Earlier in December 2021, the MoP also advised state power generation companies (GENCOs) and independent power producers (IPPs) to meet their coal requirements through blending of imported coal to the extent of 4%. The improvement in the average coal stock level for the thermal generation capacity on all India basis continues to remain slow as seen from the stock position of 9 days as on March 28, 2022 against 9 days as on November 30, 2021 which recovered from lowest level of 4 days as of September 30, 2021, against the normative requirement level of 24 days.
In terms of coal import dependency for the power sector, the share of coal imports in overall coal requirements for the power sector has declined to about 4% in 11M FY2022 against that of ~8% in FY2021, amid the increase in international coal price level by more than 140% over the last 12-month period (Indonesian coal price index) and challenges faced by IPPs to pass on the fuel price cost increase to the distribution utilities (discoms) under the PPAs.
With a sharp increase in coal price levels internationally over the past 12 months, the variable cost of generation for imported coal based power projects is estimated to have increased by more than Rs3 per unit between March 2021 and March 2022.
Commenting further on this, Mr. Vikram V, Vice President & Sector Head — Corporate ratings, ICRA says, “The incremental impact on cost of power supply for the discoms on all India basis is thus estimated at about 18 paise/unit reflecting a retail tariff impact of 2.6%. This is considering a scenario of 8% share of imports in coal supply & imported thermal coal prices (GCV: 4200Kcal/kg) at 110 USD/MT. Timely and adequate tariff determination by the regulators along with timely implementation of fuel and power purchase cost adjustment (FPPCA) framework (either monthly or quarterly as per the applicable regulations) thus remains a key monitorable for the discoms.”.
Further, the prices in the day ahead market (DAM) of Indian Energy Exchange (IEX) increased to Rs4.4 per unit in FY2022 from Rs2.8 per unit in FY2021, owing to the recovery in electricity demand growth and supply side constraints arising from tight domestic coal supply and high international coal prices.

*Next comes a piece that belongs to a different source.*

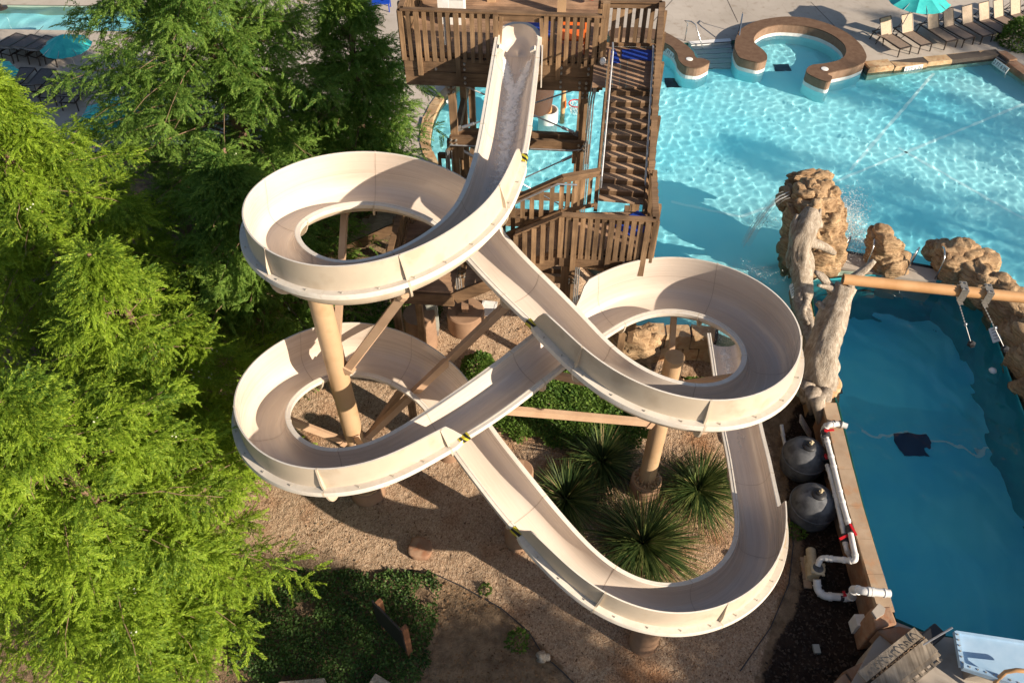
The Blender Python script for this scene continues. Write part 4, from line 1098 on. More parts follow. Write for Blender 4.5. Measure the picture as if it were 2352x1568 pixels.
GC2 = gpx([(590, 1330), (700, 1310), (990, 1318), (1010, 1380), (990, 1470), (960, 1600), (960, 1800), (500, 1800), (520, 1500)])
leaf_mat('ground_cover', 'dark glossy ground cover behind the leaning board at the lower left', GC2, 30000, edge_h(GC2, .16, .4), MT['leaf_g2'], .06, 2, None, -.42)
GC3 = gpx([(560, 700), (640, 690), (860, 690), (1020, 700), (1010, 740), (870, 790), (700, 820), (580, 790)])
def gapped(h):
    def f(x, y): return np.where(nz(x, y, 1.6, 5) > .02, h, .01)
    return f
leaf_mat('ground_cover', 'patchy ground cover in the shade below the upper loop', GC3, 12000, gapped(.16), MT['leaf_g'], .075, 3)
def shrub(label, x, y, rx, rz, n, seed, mat='leaf_g', size=.06, zb=0.0, name='shrub'):
    rng = np.random.default_rng(seed); t = thing(name, label, 'shrub', (x, y, zb)); d = rng.normal(0, 1, (n, 3)); d /= np.linalg.norm(d, axis=1)[:, None]; d[:, 2] = abs(d[:, 2])
    rr = rng.uniform(.55, 1.0, n) ** .4 * (1 + .22 * np.array([mnoise.noise((a * 2 + seed, b * 2, c * 2)) for a, b, c in d]))
    pos = d * rr[:, None] * np.array([rx, rx, rz]) + np.array([x, y, zb]); tv = np.array([(0, 0, 0), (.5, .32, .05), (1, 0, 0), (.5, -.32, .05)])
    V, F = scatter([(tv, np.array([(0, 1, 2, 3)]))], pos, d + rng.normal(0, .6, (n, 3)), rng.uniform(.7, 1.4, n) * size, rng)
    fast_mesh('crown', V, F, MT[mat], t); b = MB(); b.tube([(x, y, zb), (x, y, zb + rz * .7)], [.04, .015], 6); b.build('stem', MT['bark'], t); return t
for lab, (u, v), rx, rz, n, sd in [('rounded clipped shrub between the two left slide loops', (1100, 842), .55, .6, 3500, 1), ('low rounded shrub right of the slide column with the flat cap', (1600, 905), .62, .6, 3800, 2), ('small clipped shrub left of the slide column with the flat cap', (1465, 862), .45, .45, 2500, 3), ('tiny leafy weed beside the lower sand filter', (1834, 1212), .25, .22, 260, 4)]:
    p = gat(u, v, .2); shrub(lab, p[0], p[1], rx, rz, n, sd, size=.075, zb=float(gz(p[0], p[1])))
p = at(2338, 100, ZD); shrub('dark bush at the far end of the lounger row', p[0], p[1], 1.0, 1.1, 3000, 9, 'leaf_g', .12, ZD)
# unseen trees added beyond the frame edges to cast shade into view
def upsun(u, v, h):
    """ground point whose tree of height h drops its tip shadow on the photo point (u, v)"""
    p = at(u, v, ZW if v < 800 else .3); l = h / math.tan(SUN_EL); n = math.hypot(*SUN_AZ); return p[0] - SUN_AZ[0] / n * l, p[1] - SUN_AZ[1] / n * l
for lab, (u, v), h, r_, sd, lm in [('unseen tall cypress added outside the right edge to shade the far corner of the pool', (1930, 178), 24.0, 6.5, 31, 130), ('unseen cypress added outside the right edge to shade the middle of the pool', (1735, 330), 22.0, 5.4, 32, 120), ('unseen cypress added outside the right edge to shade the loungers', (2010, 38), 21.0, 5.4, 33, 110), ('unseen cypress added outside the lower right edge to shade the lower left ground cover', (640, 1385), 13.0, 3.2, 34, 80), ('unseen cypress added outside the bottom edge to shade the notice board', (860, 1455), 11.0, 2.6, 35, 70), ('unseen cypress added outside the bottom edge to shade the bare soil', (1230, 1475), 12.0, 2.7, 36, 70), ('unseen cypress added outside the lower right corner to shade the mulch', (1590, 1465), 12.0, 3.0, 37, 70)]:
    x, y = upsun(u, v, h); cypress('cypress_tree', lab, x, y, h, r_, MT['leaf_b'], sd, limbs=lm, tw=11, ns=7, sc=1.6, zb=ZD, cones=0, power=2.2, gap=-.05)

# litter : fallen leaves on the gravel, wood chips on the mulch
def litter(name, label, poly, n, size, mat, seed, clump):
    rng = np.random.default_rng(seed); P = np.array(poly); x = rng.uniform(P[:, 0].min(), P[:, 0].max(), n); y = rng.uniform(P[:, 1].min(), P[:, 1].max(), n)
    k = inside(poly, x, y) & (nz(x, y, .8, seed) > clump) & (x < 8.95) & ~inside(DEEPP, x, y); x, y = x[k], y[k]; z = gz(x, y) + .05 + .04 * nz(x, y, .9, 3)
    a = rng.uniform(0, 6.283, len(x)); d = np.stack([np.cos(a), np.sin(a), rng.normal(0, .25, len(x))], -1); tv = np.array([(0, 0, 0), (.5, .28, .04), (1, 0, 0), (.5, -.28, .04)])
    V, F = scatter([(tv, np.array([(0, 1, 2, 3)]))], np.stack([x, y, z], -1), d, rng.uniform(.5, 1.7, len(x)) * size, rng); o = fast_mesh(name, V, F, mat); tag(o, label, 'litter', None, 'stuff')
MT['litter'] = leafmat('dry_leaf', (.10, .055, .03), (.24, .14, .07), (.34, .21, .11), .1); MT['chips'] = mottled('mulch_chips', (.02, .015, .012), (.10, .07, .05), 9, .9, 0)
litter('fallen_leaves', 'dry brown leaves scattered on the gravel under the slide', GRAVEL, 5200, .055, MT['litter'], 3, -.05)
litter('mulch_chips', 'dark wood chips on the soil around the sand filters', MULCH, 9000, .07, MT['chips'], 4, -1)
SOIL = gpx([(1010, 1330), (1060, 1345), (1150, 1395), (1230, 1470), (1300, 1540), (1350, 1700), (980, 1700), (1000, 1470)])
litter('soil_litter', 'twigs and dry leaves on the bare soil at the bottom', SOIL, 1500, .06, MT['litter'], 5, -.1)
for lab_, (u, v), rx, n_, sd in [('small dry weed on the bare soil near the notice board', (1115, 1352), .16, 120, 51), ('scruffy weed at the edge of the bare soil', (1190, 1470), .3, 300, 52), ('tiny weed beside the rough brown stone', (520, 1080), .2, 160, 53)]:
    p = gat(u, v, .05); shrub(lab_, p[0], p[1], rx, rx * .8, n_, sd, size=.07, zb=float(gz(p[0], p[1])))
# ------------------------------------------------------------------ rocks and stone work
def rocky(mb, c, rad, seed, amp=.22, strata=.0, sub=4, flat=None, m=0, rot=0.0, freq=1.2):
    bm = bmesh.new(); bmesh.ops.create_icosphere(bm, subdivisions=sub, radius=1.0); base = len(mb.V)
    cr, sr = math.cos(rot), math.sin(rot)
    for v in bm.verts:
        p = np.array(v.co)
        # squared up a little, then eroded
        p = np.sign(p) * abs(p) ** .76
        q = p * np.array(rad)
        n = mnoise.fractal(tuple(q * freq + seed * 7.3), .9, 2.1, 5) * amp
        ridge = (abs(mnoise.noise(tuple(q * freq * 1.9 + seed * 3.1))) + .5 * abs(mnoise.noise(tuple(q * freq * 4.3 + seed * 1.7)))) * amp * .9
        vd = mnoise.voronoi(tuple(q * 1.25 + seed * 2.7))[0]; ridge += max(0.0, .16 - (vd[1] - vd[0])) * 1.1 * (amp / .2) - .10 * (1 - vd[0]) * (amp / .2)
        s_ = strata * (math.sin((q[2] + .25 * q[0] + mnoise.noise(tuple(q * .8)) * .35) * 14) * .5) if strata else 0
        q = q * (1 + n - ridge + s_)
        q = np.array([q[0] * cr - q[1] * sr, q[0] * sr + q[1] * cr, q[2]])
        if flat is not None and q[2] > flat: q[2] = flat + (q[2] - flat) * .25
        mb.V.append(tuple(np.array(c) + q))
    for f in bm.faces: mb.F.append(tuple(base + v.index for v in f.verts)); mb.M.append(m)
    bm.free(); return mb
def rock(name, label, cat, lumps, mat='rock', group=None, **kw):
    c = lumps[0][0]; t = MB()
    for i, (cc, rad, rot) in enumerate(lumps): rocky(t, cc, rad, i * 13 + len(label), rot=rot, **kw)
    o = t.build(name, MT[mat], None, True, loc=(c[0], c[1], 0)); tag(o, label, cat, group); return o
def P3(u, v, z): return at(u, v, z)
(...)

The spot power tariffs are likely to remain elevated at ~Rs4.0 per unit in FY2023, given that the global coal prices are estimated to remain elevated over the next 12 months.
Overall, an upward pressure on cost of generation in coal segment along with the volatility in international coal price levels, further positively support the demand for renewable energy. On the other hand, the outlook for thermal generation segment continues to remain negative due to fuel inadequacy, upward pressure on cost of generation with the elevated fuel prices internationally & compliance requirements towards environment norms and a strong policy shift towards the renewables.
Nonetheless, the credit profile of central public-sector undertakings (CPSUs) remains superior, supported by sovereign ownership, established track record of efficient operations, cost-plus nature of PPAs and benefits arising out of tri-partite agreement (TPA).
Further, the outlook for state owned distribution utilities remain negative, due to continued weak financial position as a result of inadequate tariffs, higher than allowed distribution loss levels and inadequate subsidy support. Nonetheless, the credit profile of privately owned distribution utilities remains supported by operational strengths arising from demographic profile, operational efficiencies, tariff adequacy as well as strengths from a strong sponsor.